A Portage Precision employee monitors a twin-screw silicone extruder at the firm’s facility in Mogadore, Ohio.

The company has made improvements to its plants, including the addition of a new full service laboratory for silicone testing and development center at the 17,680-sq.-ft. Mogadore plant and moving its headquarters from Ravenna to Mogadore, which is better suited to house it.

"We're at a stage where we can grow on both the rubber and silicone ends of our business," Hartley said. "In 2013, our rubber operation was better than in 2012, and we expect 2014 to progress the same way."

The firm has had a strong market share in the U.S. custom compounding extrusion market for more than a decade.

With a work force of about 75 at its two plants, the company is running two shifts with a lot of overtime at the 179,000-sq.-ft. Ravenna mixing facility and is aiming to add a third shift at the site, he said. It added a third compounding line in 2012 at the factory, which has the capacity to produce more than 60 million pounds of rubber a year.

Doug and Rick Hartley founded the company in 2002 with just six employees, and it has grown steadily since.

Sharp noted that the rubber and silicone compounder has completed numerous trials and tests at the silicone mixing facility for customers and has begun ramping up production of its compounds. It already has plans in the works to add to its capabilities.

"We definitely see silicone as a growth area," Hartley said, "because there are a lot of opportunities in the market for silicone, and there are a lot of opportunities for compounding."

Portage Precision's newest state-of-the-art plant gives the company 20 million pounds of custom silicone mixing capacity. The plant has a 200-gallon Sigma Blade Tilt mixer and 2TE Twin Screw Dump extruder for small and large batch compounding, and features a full service laboratory for silicone testing and development.

Its move into silicone compounding was something the company had planned over a long period, Hartley said. "A lot of our current customers use silicone. And they knew (Technical Director) George Stamper's and Erick Sharp's capabilities in the silicone end of our business. We now have more to offer our customers. This was a natural fit."

Both the rubber and silicone sides of the company's operation have gained ground of late in the construction industry, according to John Truitt, director of sales and marketing. And that will continue to be an industry it will target, he said. "Commercial construction was down, but it's coming back ... and that will benefit us."

Other industries Truitt said Portage Precision serves on a regular basis include automotive, rubber roller, agriculture, oil and gas, electrical and energy.

The new technical center at the Mogadore facility is proving to be a big plus and strong draw for the firm, Hartley said. "It gives us a lot more capabilities and it certainly has helped us to grow."

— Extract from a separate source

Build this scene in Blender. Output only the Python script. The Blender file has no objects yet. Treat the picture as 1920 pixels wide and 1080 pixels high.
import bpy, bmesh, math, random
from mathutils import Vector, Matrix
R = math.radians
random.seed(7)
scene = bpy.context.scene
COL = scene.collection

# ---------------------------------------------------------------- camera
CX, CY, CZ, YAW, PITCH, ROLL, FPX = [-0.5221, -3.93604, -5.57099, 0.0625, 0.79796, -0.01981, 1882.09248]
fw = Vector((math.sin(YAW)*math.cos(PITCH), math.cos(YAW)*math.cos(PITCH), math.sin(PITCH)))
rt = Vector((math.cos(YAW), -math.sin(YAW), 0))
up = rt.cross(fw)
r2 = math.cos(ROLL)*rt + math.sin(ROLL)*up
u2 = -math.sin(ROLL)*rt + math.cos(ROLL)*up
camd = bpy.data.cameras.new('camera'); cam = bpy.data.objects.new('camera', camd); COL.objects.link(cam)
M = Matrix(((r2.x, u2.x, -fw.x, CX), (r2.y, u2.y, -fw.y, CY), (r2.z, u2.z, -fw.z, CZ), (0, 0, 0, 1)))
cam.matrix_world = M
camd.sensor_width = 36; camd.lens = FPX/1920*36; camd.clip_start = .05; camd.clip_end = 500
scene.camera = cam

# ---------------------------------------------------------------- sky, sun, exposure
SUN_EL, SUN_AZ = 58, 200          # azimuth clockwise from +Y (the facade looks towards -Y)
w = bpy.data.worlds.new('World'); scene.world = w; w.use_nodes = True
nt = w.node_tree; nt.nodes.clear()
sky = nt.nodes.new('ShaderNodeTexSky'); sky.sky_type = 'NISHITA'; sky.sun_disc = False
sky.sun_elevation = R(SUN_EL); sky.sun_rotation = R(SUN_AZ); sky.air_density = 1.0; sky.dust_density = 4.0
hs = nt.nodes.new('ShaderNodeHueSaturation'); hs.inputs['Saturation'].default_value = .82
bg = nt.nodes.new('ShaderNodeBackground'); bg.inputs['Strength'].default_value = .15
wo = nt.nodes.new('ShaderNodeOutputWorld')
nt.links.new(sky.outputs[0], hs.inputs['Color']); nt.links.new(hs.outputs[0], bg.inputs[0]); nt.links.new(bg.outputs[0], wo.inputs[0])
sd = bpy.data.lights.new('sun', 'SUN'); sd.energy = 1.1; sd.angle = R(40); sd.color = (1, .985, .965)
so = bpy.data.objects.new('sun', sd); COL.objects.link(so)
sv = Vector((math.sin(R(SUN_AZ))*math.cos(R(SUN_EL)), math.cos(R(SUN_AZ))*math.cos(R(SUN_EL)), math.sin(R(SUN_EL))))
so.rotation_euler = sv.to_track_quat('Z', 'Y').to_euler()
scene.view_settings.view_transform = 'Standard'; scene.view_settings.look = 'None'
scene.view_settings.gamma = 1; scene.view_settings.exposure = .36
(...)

It handles both silicone and rubber testing and development, he said. The company still has a testing lab at its Ravenna facility, but all development work has been moved to Mogadore.

ESOP a possibility

While Hartley continues to add parts to the growing business, he said the company has begun putting in place a plan to turn Portage Precision into an employee stock ownership program company.

He would rather do that than sell the business "because it will give everyone working here opportunities in the future."

"I'm not planning to retire any time soon ... but years ago I was involved in an ESOP at Goldsmith & Eggleton Inc., so I know how they work," Hartley said. "And I know it takes a number of years to put in place."

He also said Portage Precision will continue to look for potential acquisitions. "At this point in our growth, it's something we always look at and will follow through on if it makes sense."